Gambia opposition group formed in Senegal

Image source, AFP
Image caption,
Yahya Jammeh staged a coup in 1994 and has since won four widely criticised multi-party elections

A Gambian opposition political grouping intends to create a government in exile in neighbouring Senegal within days, its leader has told the BBC.

Sheikh Sidia Bayo said he was spurred to create the new group by the recent execution of some death-row prisoners.

The aim of the National Transitional Council of The Gambia (CNTG) was to see the end of President Yahya Jammeh's "dictatorship", he said.

Human rights groups say most of those on death row are political prisoners.

The executions were the first in The Gambia, a popular tourist destination, in 27 years.

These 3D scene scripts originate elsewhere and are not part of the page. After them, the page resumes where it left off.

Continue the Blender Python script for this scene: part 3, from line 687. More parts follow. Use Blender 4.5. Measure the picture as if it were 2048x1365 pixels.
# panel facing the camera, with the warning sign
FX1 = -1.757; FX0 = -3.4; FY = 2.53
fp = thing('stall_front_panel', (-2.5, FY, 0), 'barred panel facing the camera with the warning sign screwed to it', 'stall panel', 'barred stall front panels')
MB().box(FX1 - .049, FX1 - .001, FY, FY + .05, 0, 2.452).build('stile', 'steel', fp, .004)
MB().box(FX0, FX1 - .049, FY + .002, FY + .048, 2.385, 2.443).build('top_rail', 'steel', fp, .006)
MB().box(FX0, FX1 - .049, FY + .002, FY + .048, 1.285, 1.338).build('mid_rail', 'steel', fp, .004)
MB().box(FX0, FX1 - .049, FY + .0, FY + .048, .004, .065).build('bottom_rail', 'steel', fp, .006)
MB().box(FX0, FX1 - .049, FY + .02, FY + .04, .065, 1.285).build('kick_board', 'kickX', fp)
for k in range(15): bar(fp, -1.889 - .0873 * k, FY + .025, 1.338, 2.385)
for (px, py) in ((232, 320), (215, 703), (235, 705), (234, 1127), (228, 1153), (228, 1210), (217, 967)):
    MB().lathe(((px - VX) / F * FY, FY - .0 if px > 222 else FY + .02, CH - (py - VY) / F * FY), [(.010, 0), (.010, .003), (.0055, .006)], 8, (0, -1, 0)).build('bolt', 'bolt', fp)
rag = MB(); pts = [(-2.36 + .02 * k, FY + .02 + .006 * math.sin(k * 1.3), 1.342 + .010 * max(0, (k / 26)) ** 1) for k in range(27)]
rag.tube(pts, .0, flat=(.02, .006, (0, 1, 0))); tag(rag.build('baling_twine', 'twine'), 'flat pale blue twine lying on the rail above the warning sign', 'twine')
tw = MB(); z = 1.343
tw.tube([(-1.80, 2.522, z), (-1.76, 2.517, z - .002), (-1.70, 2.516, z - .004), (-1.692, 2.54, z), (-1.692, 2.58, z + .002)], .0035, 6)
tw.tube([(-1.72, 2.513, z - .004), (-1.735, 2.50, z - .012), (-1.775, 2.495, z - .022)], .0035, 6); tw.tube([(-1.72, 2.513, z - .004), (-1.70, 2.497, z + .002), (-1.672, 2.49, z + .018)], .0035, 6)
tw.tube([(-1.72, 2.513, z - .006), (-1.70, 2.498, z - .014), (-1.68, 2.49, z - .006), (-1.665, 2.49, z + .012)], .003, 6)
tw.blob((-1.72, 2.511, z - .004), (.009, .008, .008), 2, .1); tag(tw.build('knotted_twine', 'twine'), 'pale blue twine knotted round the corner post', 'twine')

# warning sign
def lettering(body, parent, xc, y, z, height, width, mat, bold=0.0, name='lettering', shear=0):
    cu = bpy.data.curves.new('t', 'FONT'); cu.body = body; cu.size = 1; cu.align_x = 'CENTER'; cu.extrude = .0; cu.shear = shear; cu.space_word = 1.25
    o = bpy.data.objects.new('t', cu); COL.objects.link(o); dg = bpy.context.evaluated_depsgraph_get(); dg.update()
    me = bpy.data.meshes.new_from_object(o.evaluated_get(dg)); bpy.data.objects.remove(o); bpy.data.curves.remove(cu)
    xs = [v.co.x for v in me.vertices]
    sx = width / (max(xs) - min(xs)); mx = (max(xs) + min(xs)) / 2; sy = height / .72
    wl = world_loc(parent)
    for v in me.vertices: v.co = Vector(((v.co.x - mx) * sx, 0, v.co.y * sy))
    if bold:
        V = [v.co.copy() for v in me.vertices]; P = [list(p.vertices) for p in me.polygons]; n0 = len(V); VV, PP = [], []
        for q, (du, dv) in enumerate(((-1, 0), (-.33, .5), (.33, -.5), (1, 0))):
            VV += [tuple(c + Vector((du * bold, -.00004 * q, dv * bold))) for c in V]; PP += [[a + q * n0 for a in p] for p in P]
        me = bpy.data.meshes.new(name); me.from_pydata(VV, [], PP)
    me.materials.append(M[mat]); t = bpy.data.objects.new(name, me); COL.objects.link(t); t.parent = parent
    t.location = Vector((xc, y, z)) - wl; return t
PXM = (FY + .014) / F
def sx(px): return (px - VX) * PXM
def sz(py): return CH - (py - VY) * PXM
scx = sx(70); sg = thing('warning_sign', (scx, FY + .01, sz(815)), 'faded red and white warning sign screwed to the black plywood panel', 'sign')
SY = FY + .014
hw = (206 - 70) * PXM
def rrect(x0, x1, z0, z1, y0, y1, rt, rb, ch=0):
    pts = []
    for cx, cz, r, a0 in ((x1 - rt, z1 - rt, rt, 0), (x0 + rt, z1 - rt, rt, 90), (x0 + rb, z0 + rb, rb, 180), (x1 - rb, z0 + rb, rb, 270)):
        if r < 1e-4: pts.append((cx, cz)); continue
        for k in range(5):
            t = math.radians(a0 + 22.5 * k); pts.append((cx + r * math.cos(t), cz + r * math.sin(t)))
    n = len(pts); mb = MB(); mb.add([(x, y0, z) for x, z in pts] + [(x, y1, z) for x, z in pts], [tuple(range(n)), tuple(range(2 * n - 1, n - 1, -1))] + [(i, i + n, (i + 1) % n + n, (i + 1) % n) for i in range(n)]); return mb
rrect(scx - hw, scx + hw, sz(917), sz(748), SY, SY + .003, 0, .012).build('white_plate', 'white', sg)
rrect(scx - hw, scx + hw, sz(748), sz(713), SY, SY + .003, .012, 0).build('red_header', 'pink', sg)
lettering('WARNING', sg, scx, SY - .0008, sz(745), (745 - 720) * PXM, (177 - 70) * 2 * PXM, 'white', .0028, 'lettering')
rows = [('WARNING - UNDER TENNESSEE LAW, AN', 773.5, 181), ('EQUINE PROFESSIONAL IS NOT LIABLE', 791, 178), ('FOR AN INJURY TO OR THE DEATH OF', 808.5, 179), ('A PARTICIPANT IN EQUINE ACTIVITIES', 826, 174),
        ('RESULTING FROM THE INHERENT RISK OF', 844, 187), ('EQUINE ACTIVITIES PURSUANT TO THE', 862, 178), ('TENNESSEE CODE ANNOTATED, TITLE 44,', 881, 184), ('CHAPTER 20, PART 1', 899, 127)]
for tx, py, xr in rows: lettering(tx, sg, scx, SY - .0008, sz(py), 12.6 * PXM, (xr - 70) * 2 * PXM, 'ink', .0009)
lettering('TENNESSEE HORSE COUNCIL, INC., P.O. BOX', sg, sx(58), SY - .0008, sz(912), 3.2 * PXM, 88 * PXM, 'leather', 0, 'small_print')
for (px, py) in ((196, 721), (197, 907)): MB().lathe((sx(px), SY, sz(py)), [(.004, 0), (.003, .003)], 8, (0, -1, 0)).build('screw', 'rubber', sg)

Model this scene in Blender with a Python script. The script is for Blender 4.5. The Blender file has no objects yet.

Two Senegalese nationals were among the nine prisoners killed at the end of August after President Jammeh vowed to execute all 47 death-row inmates by mid-September, prompting the anger of Senegal's President Macky Sall.

Relations between the two countries are often frosty, with Senegal accusing its neighbour of backing separatist rebels in its southern Casamance province, which borders The Gambia.

'Political alternative'

Mr Bayo said that the CNTG's government of transition would be made up of 35 members and would be based in the Senegalese capital, Dakar.

Following the executions, the international community condemned Mr Jammeh and the time was now right for change, the Gambian activist said.

"This time the dictatorship of Jammeh must cease because there is real political alternative for The Gambia which is the CNTG," he told BBC Afrique.

The group wanted to eradicate tribalism in The Gambia, prevent arbitrary arrests, intimidation, assassinations and above all see the exit of Mr Jammeh from politics, he said.

Correspondents say it is unclear how Mr Bayo intends to set up this government as he appears to be little known by prominent opposition members.

Mr Jammeh was a young army lieutenant when he staged a coup in 1994 and has since won four widely criticised multi-party elections.

His human rights record has often been criticised by international organisations, with particular concerns over press freedom.

The death penalty was abolished when former President Dawda Jawara led the country but reinstated shortly after Mr Jammeh seized power.